One source said staff are struggling to square Mr. Masrani’s constant reminders about compliance and doing things the right way with the way some U.S. employees behaved. The Globe is not naming the source because they are not authorized to speak publicly.

At the same time, TD has already begun to pivot its focus toward corporate clients, the source said. Mr. Masrani, Mr. Chun and other TD leaders have told investment bankers at TD Securities and corporate lenders that the bank plans to put more capital behind their businesses and expects them to win additional clients and do more work for existing business customers.

The onus to prove that TD can stabilize its earnings, find ways to grow and restore its tarnished reputation rests heavily on Mr. Chun. He is launching into a six-month apprenticeship before he leads TD into an uncertain future after barely three years of experience on TD’s top executive team. He made his reputation at TD in part by fixing divisions with performance problems, including the bank’s insurance business, and is known for his intense focus on improving operations by cutting costs and streamlining management.

“Management’s credibility and reputation have been harmed, in our view, and will likely be reflected in a discounted valuation versus its peers for years to come,” Darko Mihelic, an analyst at RBC Dominion Securities Inc., said in a note to clients. Mr. Mihelic downgraded his rating on TD and lowered its price target for the shares from $88 to $82 on Friday.

TD will also have to fight to retain talent. In recent years a number of highly respected leaders have left the bank, while executive search professionals and leaders of rival banks predict TD will continue to lose experienced leaders to rivals as the bank undertakes a restructuring of its U.S. business in the wake of Thursday’s penalties.

The U.S. Department of Justice disclosed that TD has withheld or clawed back about US$2-million in compensation from executives, including a $1-million cut to Mr. Masrani’s bonus pay last year, and US$201,000 from Leo Salom, the head of TD’s U.S. business. Justice officials said TD expects to claw back a further US$5.5-million in pay.

TD’s failures at detecting and stopping money laundering have already cost the bank dearly. Its stock has lost the premium it used to enjoy and now trades at a 12-per-cent discount to the average for its peers. TD’s market capitalization is $143-billion, more than $93-billion behind Royal Bank of Canada’s $236.2-billion. Less than two years ago, the gap in market cap between the two banks was only $20-billion.

TD’s share price fell 4 per cent to $78.48 on Friday, after it dropped more than 6 per cent on Thursday.

Mr. Salom said Thursday that the bank’s leaders are thinking of 2025 “as a transition year,” when earnings are likely to take a modest hit, costs to fix its AML systems will rise to US$500-million from US$350-million this year and revenue and income from interest will suffer from the cuts to U.S. assets. After that, he expects profits to stabilize.

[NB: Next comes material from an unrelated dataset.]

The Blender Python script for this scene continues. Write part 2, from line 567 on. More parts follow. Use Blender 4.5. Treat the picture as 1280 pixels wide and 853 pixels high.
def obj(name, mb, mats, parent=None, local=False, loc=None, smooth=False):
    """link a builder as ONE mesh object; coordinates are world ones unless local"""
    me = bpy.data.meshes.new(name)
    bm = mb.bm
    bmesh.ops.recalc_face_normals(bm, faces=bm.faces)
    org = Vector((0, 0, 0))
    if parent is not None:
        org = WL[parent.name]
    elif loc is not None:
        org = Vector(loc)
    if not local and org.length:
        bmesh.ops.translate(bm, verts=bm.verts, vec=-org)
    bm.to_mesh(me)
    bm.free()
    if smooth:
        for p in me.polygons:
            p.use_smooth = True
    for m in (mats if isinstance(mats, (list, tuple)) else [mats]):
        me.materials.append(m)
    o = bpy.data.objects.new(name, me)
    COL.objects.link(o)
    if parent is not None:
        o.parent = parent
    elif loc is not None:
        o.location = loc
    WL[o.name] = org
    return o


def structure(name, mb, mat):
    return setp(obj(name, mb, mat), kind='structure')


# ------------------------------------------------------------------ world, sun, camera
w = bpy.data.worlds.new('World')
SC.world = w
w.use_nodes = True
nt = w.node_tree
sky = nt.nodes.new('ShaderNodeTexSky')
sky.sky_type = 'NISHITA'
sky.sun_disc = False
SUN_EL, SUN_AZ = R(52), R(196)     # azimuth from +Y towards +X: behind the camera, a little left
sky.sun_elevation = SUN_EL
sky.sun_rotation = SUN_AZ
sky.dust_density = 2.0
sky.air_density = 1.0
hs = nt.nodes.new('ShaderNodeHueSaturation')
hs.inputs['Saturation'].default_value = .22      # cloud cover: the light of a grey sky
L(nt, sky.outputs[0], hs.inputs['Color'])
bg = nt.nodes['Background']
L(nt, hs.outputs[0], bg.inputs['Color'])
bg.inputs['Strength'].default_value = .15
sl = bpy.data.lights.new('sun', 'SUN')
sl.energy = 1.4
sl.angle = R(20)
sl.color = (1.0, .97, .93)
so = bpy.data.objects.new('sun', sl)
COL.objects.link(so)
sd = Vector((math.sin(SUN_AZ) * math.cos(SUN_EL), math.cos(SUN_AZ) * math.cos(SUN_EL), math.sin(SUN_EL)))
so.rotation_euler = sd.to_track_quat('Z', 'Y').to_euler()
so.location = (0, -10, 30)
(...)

Even so, the asset cap on the U.S. retail business “will restrain TD’s growth efforts in the U.S. for a long time to come,” Mr. Mihelic said. “This is a significant reduction in future potential earnings power.”

He speculated that the asset cap will remain in place on TD’s U.S. retail business for a minimum of five years, while other analysts said that timeline could be too optimistic. Analysts at Scotia Capital Inc. compared the Canadian bank’s situation with what has played out at Wells Fargo & Co., which is still under an asset cap imposed in 2018 over a sales-practices scandal, as well as seven other corporate scandals, including Volkswagen Group’s fraudulent emissions reporting in 2015.

While the valuations of companies that have been penalized for scandals sometimes recovered within four to five years, severe issues can “have significant longevity in investors’ minds, if not continued erosional effects on valuation versus peers,” said the analysts, Meny Grauman and Patrick Bryden.

Though investors’ alarm has focused mostly on TD’s U.S. assets, its vaunted deposit book – which Mr. Chun described as “second to none” on Thursday – could also come under pressure. TD plans to manage its risks in part by holding more liquidity, the cash and other assets that can quickly be turned to cash to meet the bank’s obligations, for the next while. The bank will keep its liquidity coverage at 150 per cent of regulatory minimums, compared with 129 per cent in the latest quarter – not only in U.S. retail banking, but across its Canadian retail and TD Securities divisions. That suggests some concern at TD that some deposits, and perhaps the customers who made them, could leave.

TD has work to do “to steward our conversations with our clients and give them the confidence that TD will continue to service them as we have for the last two decades,” Mr. Salom said Thursday. “We’re not taking that lightly. We have deep relationships with our clients but this is a significant event.”